Haruki Murakami is one of my wife’s favorite authors. He’s a Japanese author who writes novels that blur the boundary between the real and the surreal, and they paint beautiful pictures of the unique beauty in each and every one of us. A few years ago, he made a particularly controversial choice, and explained it in an open letter. In this letter, he presents an incredible metaphor, one that has stuck with me for a while as an  metaphor for what Jesus means to this world. Murakami says, “Between a high, solid wall and an egg that breaks against it, I will always be on the side of the egg.”

Now to the world this is foolishness. Eggs do not break walls. Walls break eggs. It makes no sense to align yourself with the egg thrown against the wall, just as it made no sense to align yourself with the Christ crucified, with weakness, against the powers of the world that seek to control it. To believe that weakness can overcome strength is foolish.  But the true foolishness is that when Jesus, who like us was made of flesh, weak and brittle, confronted the death on a cross, a high solid wall of impossibility, it was not Jesus who broke, but death. And by the power of God who saved Jesus from death, we too are saved, not by our own power, but Christ’s in whose dying we were given life.

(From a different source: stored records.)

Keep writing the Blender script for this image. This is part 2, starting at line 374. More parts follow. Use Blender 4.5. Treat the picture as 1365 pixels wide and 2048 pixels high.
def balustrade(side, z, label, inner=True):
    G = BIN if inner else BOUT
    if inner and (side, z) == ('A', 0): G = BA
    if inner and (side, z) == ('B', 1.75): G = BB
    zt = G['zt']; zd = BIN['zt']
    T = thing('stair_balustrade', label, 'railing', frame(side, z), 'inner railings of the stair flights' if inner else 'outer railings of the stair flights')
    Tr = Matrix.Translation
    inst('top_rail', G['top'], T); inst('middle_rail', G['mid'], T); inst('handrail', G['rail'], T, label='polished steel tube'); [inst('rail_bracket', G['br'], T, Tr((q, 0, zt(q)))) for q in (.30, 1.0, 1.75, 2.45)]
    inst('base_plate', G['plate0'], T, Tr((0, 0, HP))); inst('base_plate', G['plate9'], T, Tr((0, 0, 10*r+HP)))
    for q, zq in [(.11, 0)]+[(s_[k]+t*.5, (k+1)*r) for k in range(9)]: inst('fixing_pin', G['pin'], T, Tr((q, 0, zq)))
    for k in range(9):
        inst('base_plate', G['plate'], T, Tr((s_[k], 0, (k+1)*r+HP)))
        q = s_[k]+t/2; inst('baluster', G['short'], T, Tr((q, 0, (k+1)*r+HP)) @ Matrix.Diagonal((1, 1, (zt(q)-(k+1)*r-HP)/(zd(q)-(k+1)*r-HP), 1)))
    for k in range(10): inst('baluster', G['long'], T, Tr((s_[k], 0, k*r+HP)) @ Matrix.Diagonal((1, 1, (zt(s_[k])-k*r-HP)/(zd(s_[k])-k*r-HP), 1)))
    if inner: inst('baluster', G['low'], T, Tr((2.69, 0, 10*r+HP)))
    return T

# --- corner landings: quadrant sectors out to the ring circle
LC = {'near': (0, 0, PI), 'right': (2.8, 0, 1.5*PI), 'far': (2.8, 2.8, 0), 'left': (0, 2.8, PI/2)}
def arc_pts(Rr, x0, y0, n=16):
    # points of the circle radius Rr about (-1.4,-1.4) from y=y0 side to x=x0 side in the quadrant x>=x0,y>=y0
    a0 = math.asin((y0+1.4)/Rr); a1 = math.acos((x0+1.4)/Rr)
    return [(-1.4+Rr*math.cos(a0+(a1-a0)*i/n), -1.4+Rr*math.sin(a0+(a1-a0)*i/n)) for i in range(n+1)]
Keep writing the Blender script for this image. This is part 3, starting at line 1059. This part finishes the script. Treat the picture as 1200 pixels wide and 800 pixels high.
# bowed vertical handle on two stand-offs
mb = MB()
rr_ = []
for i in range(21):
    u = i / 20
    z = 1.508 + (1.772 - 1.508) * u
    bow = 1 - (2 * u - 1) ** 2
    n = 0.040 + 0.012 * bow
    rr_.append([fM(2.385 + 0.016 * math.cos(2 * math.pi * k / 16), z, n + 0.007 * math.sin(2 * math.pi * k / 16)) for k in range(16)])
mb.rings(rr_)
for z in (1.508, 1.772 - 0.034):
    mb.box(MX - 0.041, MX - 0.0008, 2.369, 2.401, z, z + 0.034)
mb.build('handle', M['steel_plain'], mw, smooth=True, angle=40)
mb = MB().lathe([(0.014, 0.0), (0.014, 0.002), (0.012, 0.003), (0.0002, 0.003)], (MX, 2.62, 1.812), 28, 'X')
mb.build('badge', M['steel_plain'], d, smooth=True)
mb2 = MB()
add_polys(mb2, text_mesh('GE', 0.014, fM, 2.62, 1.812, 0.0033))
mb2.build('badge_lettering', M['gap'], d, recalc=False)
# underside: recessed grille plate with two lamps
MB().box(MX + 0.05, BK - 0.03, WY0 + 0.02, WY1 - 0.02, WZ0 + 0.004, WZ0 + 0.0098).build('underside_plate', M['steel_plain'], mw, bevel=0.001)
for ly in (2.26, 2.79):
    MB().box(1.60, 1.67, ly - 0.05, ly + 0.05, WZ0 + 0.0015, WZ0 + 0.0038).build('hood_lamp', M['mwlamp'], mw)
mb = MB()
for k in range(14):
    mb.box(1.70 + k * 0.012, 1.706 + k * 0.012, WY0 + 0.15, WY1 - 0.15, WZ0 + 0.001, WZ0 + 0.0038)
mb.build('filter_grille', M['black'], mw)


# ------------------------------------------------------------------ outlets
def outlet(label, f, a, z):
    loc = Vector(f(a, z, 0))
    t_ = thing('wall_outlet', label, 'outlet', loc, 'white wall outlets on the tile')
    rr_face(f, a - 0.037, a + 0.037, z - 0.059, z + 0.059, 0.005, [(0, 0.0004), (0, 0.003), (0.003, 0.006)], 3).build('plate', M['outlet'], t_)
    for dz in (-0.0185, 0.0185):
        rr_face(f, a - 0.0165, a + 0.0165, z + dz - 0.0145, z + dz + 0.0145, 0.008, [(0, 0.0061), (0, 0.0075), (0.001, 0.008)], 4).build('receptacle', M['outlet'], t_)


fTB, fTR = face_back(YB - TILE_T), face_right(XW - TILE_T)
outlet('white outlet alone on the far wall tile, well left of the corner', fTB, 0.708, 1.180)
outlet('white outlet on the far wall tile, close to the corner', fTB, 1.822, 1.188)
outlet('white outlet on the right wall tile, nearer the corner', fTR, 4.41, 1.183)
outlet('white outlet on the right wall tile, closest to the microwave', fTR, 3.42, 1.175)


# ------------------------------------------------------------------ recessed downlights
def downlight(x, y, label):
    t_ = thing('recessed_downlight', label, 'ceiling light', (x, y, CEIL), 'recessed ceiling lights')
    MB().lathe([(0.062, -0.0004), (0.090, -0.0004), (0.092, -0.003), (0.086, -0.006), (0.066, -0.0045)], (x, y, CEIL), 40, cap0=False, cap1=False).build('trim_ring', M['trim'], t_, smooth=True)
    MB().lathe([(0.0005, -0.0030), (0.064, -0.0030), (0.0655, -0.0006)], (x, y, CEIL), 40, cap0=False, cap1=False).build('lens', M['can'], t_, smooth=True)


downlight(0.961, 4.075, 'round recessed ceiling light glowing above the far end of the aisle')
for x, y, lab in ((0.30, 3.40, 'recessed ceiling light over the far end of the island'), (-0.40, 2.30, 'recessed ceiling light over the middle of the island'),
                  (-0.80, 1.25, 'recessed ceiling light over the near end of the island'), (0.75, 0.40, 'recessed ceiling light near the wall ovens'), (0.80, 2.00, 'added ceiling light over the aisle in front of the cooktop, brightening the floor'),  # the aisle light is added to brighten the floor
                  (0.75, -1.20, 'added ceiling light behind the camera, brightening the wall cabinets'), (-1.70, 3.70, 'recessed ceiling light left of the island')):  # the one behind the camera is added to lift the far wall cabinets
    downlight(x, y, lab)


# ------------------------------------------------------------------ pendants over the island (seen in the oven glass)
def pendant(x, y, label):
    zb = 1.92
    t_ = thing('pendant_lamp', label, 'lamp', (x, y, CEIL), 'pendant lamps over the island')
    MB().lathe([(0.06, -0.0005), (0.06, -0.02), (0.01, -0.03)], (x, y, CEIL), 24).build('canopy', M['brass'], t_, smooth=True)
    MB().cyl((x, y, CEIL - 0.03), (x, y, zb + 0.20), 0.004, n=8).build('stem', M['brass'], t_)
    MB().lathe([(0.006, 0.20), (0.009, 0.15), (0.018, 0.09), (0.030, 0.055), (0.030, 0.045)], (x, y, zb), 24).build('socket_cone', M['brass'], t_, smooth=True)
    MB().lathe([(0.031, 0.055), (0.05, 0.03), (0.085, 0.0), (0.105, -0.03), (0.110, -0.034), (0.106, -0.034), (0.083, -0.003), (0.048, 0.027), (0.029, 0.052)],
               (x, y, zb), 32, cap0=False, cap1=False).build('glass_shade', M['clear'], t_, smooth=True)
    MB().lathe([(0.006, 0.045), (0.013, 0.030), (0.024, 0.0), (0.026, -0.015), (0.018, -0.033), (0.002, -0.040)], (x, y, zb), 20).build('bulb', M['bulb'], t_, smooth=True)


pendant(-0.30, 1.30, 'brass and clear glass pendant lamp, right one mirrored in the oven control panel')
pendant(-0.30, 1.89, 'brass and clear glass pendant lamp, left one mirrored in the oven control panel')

And so my message to you today is this: be foolish. Love more than is reasonable. Share more than is sensible. Forgive more often than plausible. Stand up for the weak when you cannot possibly win.  Align yourself with Christ crucified, knowing that the impossible has been made possible, and that death itself no longer limits us, for in Christ we are participants in a new Kingdom, where the wisdom of the real world is foolishness,  and each of us, regardless of our own achievements, power, and strength, has been saved by the power of God and born into a new life, free from the powers of sin and death.